The problem (at least in my kit) is the nut was too big for the bolt- making it impossible to crush/expand the sleeve. Fortunately, like most of us I have a huge collection of miscellaneous nuts- and one of them was the correct size. The pic above shows the sleeve expanded into the back hole, along with a non-crushed sleeve, the bolt with my extra nut and the incorrect-sized nut supplied with the kit. Once I had the top sleeves mounted, I bolted them down and quickly decided I would NOT be drilling out the side holes- instead, I'll be using 5/16" rivets. Unless you plan to use the brackets as tow hooks (which I don't :^), there is no need to drill out the side mounting points. The only downside being- if I ever want to remove the brackets, I'll need to drill out the aluminum rivets.
The pic above shows the brackets in place secured by only the top bolts. The yellow area shows the side mounting point where the rivets will go. At this point, I read ahead in the directions and noticed that Jeep's engineers apparently want you to discard the trim piece that fills the fender/body gap- or at the very least cut the back portion of the trim piece off! Just looking at how the brackets are set up, it becomes obvious that you do NOT need to discard- or even cut the back off- the trim piece. All you need to do is insert the brackets through the trim piece BEFORE attaching it to the mounting points.
If (like any rational person) you decide to retain the trim piece, the instructions do provide a template to create holes in the piece for the trim to go through. The template works for the passenger side hole, but- as I discovered- it is incorrect for the driver side hole...
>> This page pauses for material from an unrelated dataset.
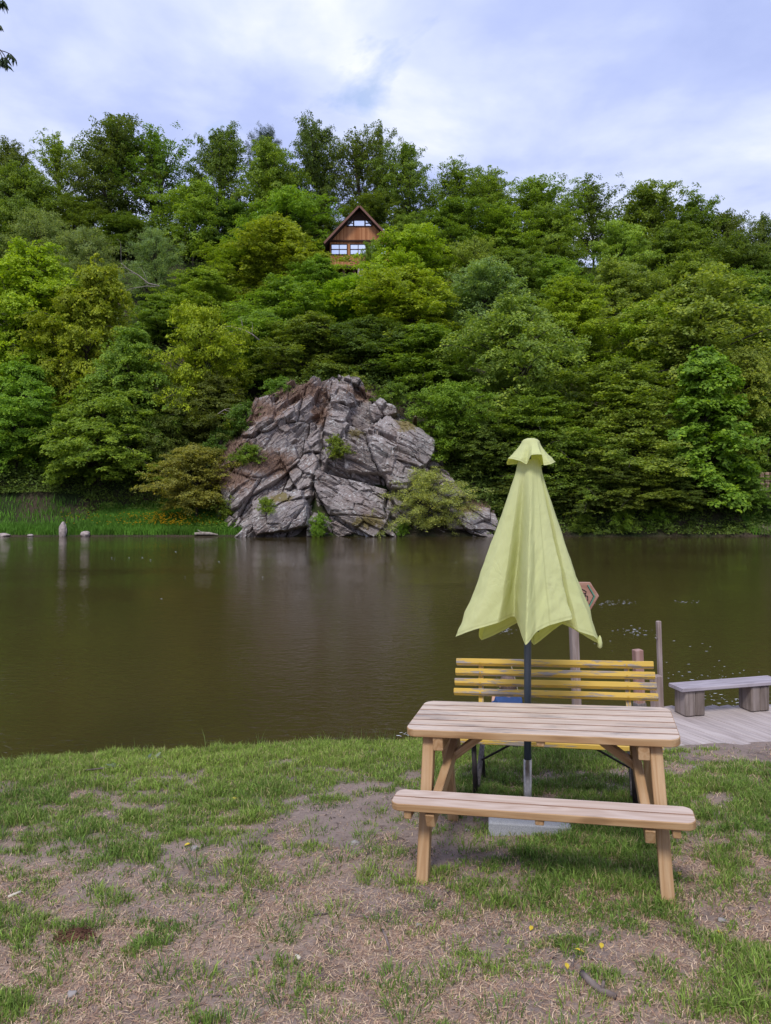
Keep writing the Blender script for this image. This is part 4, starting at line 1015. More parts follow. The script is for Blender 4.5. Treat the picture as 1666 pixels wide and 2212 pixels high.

The yellow arrow shows where the driver side hole needs to be adjusted. Basically, you can still use the template, but move the rectangular opening in it towards the circular well that houses the round retaining clip. The edge of the hole needs to be about 1/8" from the hole (i.e., you need to move it over about 1/2" to 5/8" from where they tell you to put it). If you don't, the trim piece will not fit over the brackets. I figured it would be a lot easier to pre-install the wiring for my lights.
BTW, according to my voltmeter, the top of the mounting bolt cannot be used as a grounding point (as was my original plan). The only way to ground to the bracket mount is to touch the sleeve itself (which would require you to put the ground between the bracket and the mounting surface). So, I decided to ground to the radiator support. The yellow arrow shows a factory wiring connection point you'll need to take out of the mounting hole on the passenger side. The red arrow is where I grounded.
After enlarging the driver's side hole, I was able to bolt down the brackets using the top bolts (it's easy to access the bolts with your ratchet- even with the trim piece in place). Although the brackets feel very solid as is, I'll be putting in the rivets once I've reinserted all the hold down pins to the trim piece and reinstalled the grill (want to install the rivets last, since I can't take the brackets back off without drilling them out once I do). If I have to, I'll remove the skirt to access the sides of the brackets, but it looks like I'll be able to reach my riveter to where it needs to go without doing so. Now it's time to watch some football! Hopefully, I'll be able to post some pics of installed lights tomorrow (looking forward to using one of those factory AUX switches)!
Overall, the kit isn't all that bad, but considering you pay $138 at the dealer (I've seen it for $83 online), it seems to me they should have put more thought into it. At the very least, the supplied instructions leave a lot to be desired.